Now, in my little kind of nutshell picture  of that sentence to you I use the word “we.”  
“We don’t have to try so hard,” right? But, if  you look at the sentence there’s no “we” there at  
all. What you have is this word: “side.” And, you  might be wondering: “Why does it say side there?”  
Well, the use of this word is actually  telling the reader—and telling lord  
Tadanao—as he’s over-listening…over-hearing  all this… is that they’re talking in terms of  
opposing sides, right? So, they’re on this side  he’s on this side. So, the usage of this word  
kind of suggests, uh, opposition. I promised  I would talk about てあげる. Let’s do that.  
It’s tricky, but not that tricky. てあげる  basically works in combination with a verb.  
It follows a verb and so thus  it supports that previous verb.  
When this verb 負ける, and this expression  てあげる, work together… in this instance,  
what it means (in a very strange way) is that the  retainers are “gifting” defeat to the lord. Now,  
that sounds ridiculous, and it’s very  very hard even for me to understand  
in order to explain this to you. Here’s one  example that might help kind of turn a light bulb  
on in your head. If you’re a parent… let’s say  you’re a man… (I’m a man), and I’m arm wrestling  
my child and, uh, he wants to win really bad.  My son is like dying to beat me… And… [mumbling]…  
he’s weak, right? He can’t really beat me. And  so, I kind of… I [stuttering] I lessen up on  
my… [stuttering] my strength and I “allow”  him to win, right? So, by allowing him to  
win I’m “gifting him my defeat.” That’s  what this means. I’m allowing him to win,  
I’m “giving him my defeat” and that’s precisely  what this means in this part of the sentence.  
It goes without stating, of course, that the person  receiving this action is receiving something  
favorable, or beneficial… desirable…, welcome.  This gift is a good thing—usually. Two examples:
(Speaking Japanese—1st Reading)
(Speaking Japanese—2nd Reading)
This sentence basically means:  “I lent my friend a book.”
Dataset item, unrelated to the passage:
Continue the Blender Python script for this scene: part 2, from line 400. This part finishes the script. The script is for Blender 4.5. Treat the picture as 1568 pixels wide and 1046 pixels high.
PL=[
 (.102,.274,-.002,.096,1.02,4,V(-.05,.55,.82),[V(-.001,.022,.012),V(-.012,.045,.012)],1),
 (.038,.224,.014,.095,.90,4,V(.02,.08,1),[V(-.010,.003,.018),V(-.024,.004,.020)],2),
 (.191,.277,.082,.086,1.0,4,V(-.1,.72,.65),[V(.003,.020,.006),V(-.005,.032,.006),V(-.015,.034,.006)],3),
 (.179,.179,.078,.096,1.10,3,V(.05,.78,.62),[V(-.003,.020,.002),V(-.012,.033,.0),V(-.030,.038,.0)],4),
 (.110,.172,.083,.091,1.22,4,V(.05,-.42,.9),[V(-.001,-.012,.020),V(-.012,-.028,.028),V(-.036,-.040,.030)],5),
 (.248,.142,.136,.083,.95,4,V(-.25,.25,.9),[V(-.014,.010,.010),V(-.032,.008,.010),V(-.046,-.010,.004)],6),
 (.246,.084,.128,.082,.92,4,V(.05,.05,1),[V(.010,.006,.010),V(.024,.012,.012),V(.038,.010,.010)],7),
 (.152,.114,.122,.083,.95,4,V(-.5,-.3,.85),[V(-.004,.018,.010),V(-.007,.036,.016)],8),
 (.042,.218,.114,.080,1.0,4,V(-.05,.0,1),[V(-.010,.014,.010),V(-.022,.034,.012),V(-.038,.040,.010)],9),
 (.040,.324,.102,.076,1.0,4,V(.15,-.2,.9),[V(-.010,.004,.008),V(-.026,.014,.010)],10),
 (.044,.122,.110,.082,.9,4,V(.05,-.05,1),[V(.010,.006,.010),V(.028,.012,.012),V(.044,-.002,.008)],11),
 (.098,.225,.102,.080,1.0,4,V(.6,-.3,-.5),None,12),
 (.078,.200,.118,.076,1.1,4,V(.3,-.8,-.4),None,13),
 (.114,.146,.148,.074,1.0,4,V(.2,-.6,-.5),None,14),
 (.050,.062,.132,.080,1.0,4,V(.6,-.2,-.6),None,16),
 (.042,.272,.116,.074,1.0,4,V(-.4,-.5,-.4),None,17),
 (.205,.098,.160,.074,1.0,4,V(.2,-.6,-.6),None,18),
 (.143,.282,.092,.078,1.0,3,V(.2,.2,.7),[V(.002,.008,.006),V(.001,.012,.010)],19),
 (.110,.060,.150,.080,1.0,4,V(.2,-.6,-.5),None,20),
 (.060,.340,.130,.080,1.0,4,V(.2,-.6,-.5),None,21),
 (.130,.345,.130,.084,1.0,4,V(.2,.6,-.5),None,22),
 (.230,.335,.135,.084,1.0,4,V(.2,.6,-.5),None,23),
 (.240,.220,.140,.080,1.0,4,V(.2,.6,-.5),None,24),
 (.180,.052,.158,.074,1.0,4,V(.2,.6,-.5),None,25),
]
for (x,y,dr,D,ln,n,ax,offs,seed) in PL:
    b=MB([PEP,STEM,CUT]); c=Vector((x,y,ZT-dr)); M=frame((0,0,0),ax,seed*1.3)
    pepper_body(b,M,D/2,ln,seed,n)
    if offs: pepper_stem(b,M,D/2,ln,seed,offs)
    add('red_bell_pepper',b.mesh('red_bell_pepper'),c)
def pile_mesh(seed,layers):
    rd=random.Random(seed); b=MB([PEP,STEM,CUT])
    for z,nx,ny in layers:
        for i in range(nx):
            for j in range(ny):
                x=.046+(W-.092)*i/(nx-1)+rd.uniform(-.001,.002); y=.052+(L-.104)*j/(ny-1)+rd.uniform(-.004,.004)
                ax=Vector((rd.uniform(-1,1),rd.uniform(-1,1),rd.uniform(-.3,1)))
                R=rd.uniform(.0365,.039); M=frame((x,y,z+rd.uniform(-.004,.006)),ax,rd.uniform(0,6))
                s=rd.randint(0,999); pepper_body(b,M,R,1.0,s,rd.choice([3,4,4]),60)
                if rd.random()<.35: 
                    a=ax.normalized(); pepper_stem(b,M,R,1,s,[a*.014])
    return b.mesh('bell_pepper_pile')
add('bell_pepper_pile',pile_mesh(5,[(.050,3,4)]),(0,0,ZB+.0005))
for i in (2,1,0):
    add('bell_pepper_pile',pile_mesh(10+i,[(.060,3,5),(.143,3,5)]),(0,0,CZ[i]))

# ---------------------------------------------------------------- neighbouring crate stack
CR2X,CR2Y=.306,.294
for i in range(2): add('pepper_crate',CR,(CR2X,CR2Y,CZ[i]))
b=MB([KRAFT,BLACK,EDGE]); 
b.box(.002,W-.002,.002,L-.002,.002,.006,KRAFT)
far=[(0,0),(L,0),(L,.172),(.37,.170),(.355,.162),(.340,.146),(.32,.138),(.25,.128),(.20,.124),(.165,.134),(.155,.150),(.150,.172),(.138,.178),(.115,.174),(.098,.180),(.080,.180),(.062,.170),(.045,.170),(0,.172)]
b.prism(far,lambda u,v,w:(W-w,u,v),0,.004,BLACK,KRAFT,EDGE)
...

(Speaking Japanese—1st Reading)
(Speaking Japanese—2nd Reading)
“I sent my girlfriend to the station.” A quick  closing point on these two examples… because  
it’s kind of cool if you really think about it.  So, the first translation: “I lent my friend a  
book,” right? You don’t really get the sense  of kind of any sacrifice taking place here…  
…as a modern English speaker… in this sentence.  “I lent my friend a book” doesn’t really seem  
like a big deal, right? But beneath the meaning of  that sentence there is a little bit of sacrifice,  
right? And if you wanted to pay attention, quite  literally, to the translation from Japanese…  
and you wanted to include this てあげる in there,  you could rephrase this as something like:  
“I allowed my friend to borrow a book.”  —something along those lines. Then you feel  
a little bit of pain there… “I had to give him  the book… that guy’s probably never going to  
give it back!” Don’t lend tools to anybody by the  way… that’s what happens. [Laughter] In the second sentence,  
this is even more noticeable, right? So, you  could make the argument this simple way… by the  
way… the simple way to translate this sentence  would be: “I sent my girlfriend to the station,  
right? But if you really wanted to get crazy about  the, uh, this honor that you’re giving to the  
girlfriend you could say that. You could say: “I paid my girlfriend the honor of delivering her  
to the station.” It’s… “Or, sending her to the  station.” You see how the injection of that  
“honor” thing just feels so, so, weird? Maybe if we  were talking in Shakespearean times this would  
work. But it’s not really something you need  to translate in… [stuttering] in modern, um, in modern times.